A new version – a charity single by The Big Reunion – was released a few years ago and Roy was over the moon. “From a songwriter’s point of view, it’s great hearing other people’s interpretation of your music.”

Roy admits he was shocked when he heard, back in 1973, that Slade were releasing Merry Xmas Everybody.

“Unfortunately, our record hit the shops two weeks after Slade’s, which meant they had a head start. Theirs was a great song and pipped us to the post for 1973 Christmas No 1. But I didn’t cry in my beer because I was pleased just having a hit.”

Roy Wood started off playing drums before switching to guitar after seeing The Shadows in concert at the age of 12.

“From that moment, I became really interested in music and, at 14, joined a local band, The Falcons,” he said.

After school, he studied at Birmingham’s Moseley School of Art and had a few jobs, including signwriting, but always wanted to be a professional musician.

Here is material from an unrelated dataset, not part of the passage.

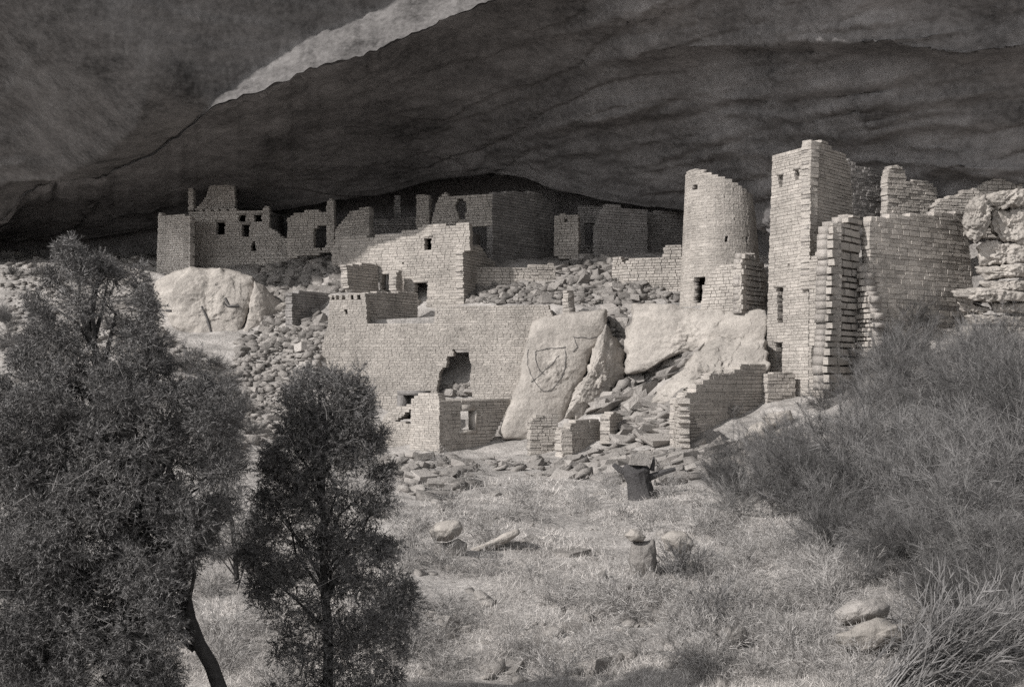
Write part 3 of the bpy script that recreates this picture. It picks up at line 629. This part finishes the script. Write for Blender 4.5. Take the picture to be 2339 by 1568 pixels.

His dream came true when he became a founding member of The Move. While still performing with the group, he formed ELO with, among others, Jeff Lynne because he wanted to create pop songs with classical overtones. “I co-wrote and co-produced the first album before forming Wizzard.

“People still remember my trademark hairstyle, which was my own with clip-on pieces, and the warpaint all over my face. That image came from the latter days of The Move and I kept it for Wizzard.”

The band’s first five singles were Top 10 hits, including See My Baby Jive and Angel Fingers.

After Wizzard, he concentrated on solo work and producing, but returned to performing with Roy Wood Rock and Roll Band.